During his account of this year-long melee Mr. Holland casts frequent looks backward to Nero, a figure whose complex legacy had to be dealt with by all of the Flavians. Though lower-class Romans had idolized Nero, the political class deemed him an embarrassing failure, and his successors did their best to distance their reign from his. The Flavian amphitheater, aka the Colosseum, was built atop demolished portions of Nero’s pleasure palace, the Golden House, to signal to Rome the end of the Neronian adventure in megalomania.

The second half of “Pax” moves at a faster clip, covering nearly 70 years and numerous foreign wars and rebellions. The siege of Jerusalem led by Vespasian was brought to a conclusion by Titus, his son, but the Jews rose up and were conquered twice more. Roman arms ventured north into Scotland and eastward across the Danube and the Euphrates. The empire reached its greatest extent under Trajan, who died on campaign in the East in 117; his successor, Hadrian, retrenched, relinquishing some of Trajan’s conquests and building the wall across Britain that bears his name. To give up expansion was not a popular move, as Mr. Holland makes clear. Hadrian obscured the pullback by giving Trajan lavish funeral rites, then interring his ashes inside the carved column, still standing in Rome, that illustrates some of his triumphs.
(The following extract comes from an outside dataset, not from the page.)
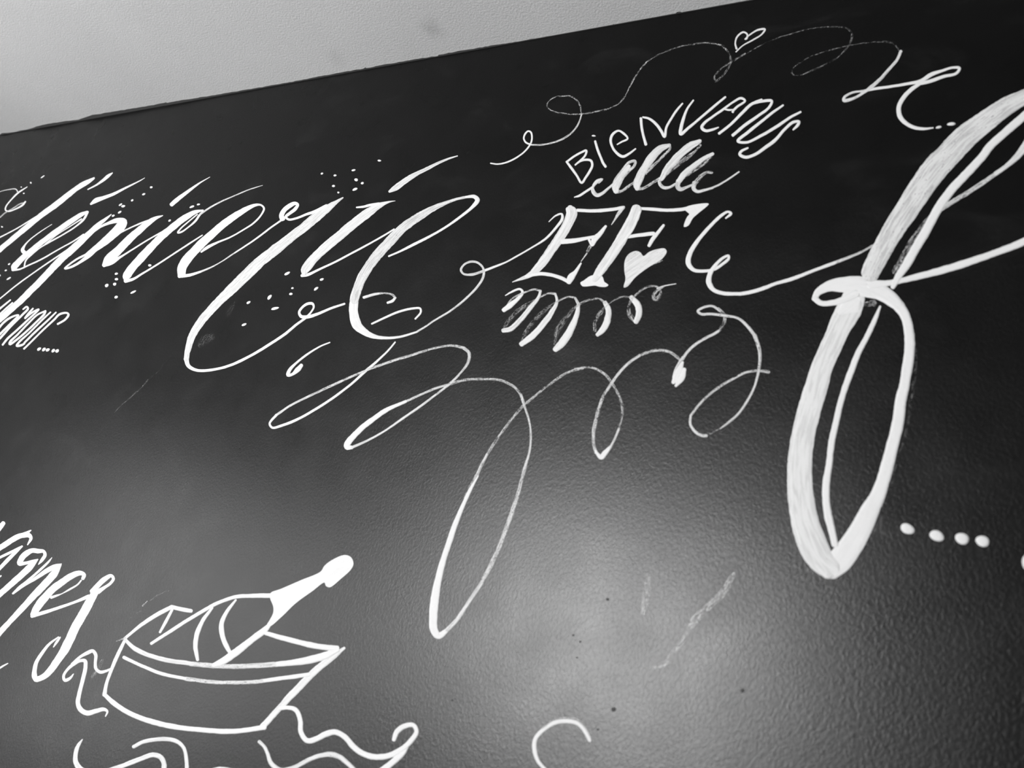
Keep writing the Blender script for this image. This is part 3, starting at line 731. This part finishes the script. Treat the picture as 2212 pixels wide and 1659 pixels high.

Link to the rest at The Wall Street Journal

PG notes that, when he was preparing this post, the audio version of Pax was available for $5.95 US “with discounted Audible membership” (Whatever that means.).

He has no idea if, considering any fine print, this is a good deal, how long this offer will last or whether something similar is being offered outside the United States.

5 thoughts on “‘Pax’ Review: A Real-Life Game of Thrones”

  1. New Audible members get their first book free. Now they’ve bundled that concept with a discounted monthly membership price for four months. I’m a heavy Audible user, paying just under $10 per book with credits. Don’t tell my wife.

    • Thanks for enlightening me about current costs of audio books, D.

      I keep telling myself I need to try out a good audio book, but, as mentioned before, I like the speed of conventional reading and worry an audio book would go too slowly.

      On the other hand, I understand that an audio version of an ebook is really a different medium and will spur thoughts and insights that would likely not be part of the conventional reading experience.

      As Marshall McLuhan wrote many years ago, “The medium is the message.”

      • I’ve tried audiobooks and, for me at least, fiction audiobooks don’t have the immersion of a quiet text read.
        Non-fiction, however, tends to feel more like a good college lecture.
        Podcasts feel like eavesdropping. 😉

      • You can speed up the audiobooks. I listen to most at 2.5 times speed. In fact, most narrators now record them in a slower speaking voice for enunciation because most listen at faster speeds. To start, I’d recommend the late Edward Herrman for non-fiction and Scott Brick for fiction. They are two of the best in the business. You can search for ones they’re narrated and find one you like.

        I could read David McCullough describing paint drying and similarly, Herrman reading that. The John Adams bio is fantastic.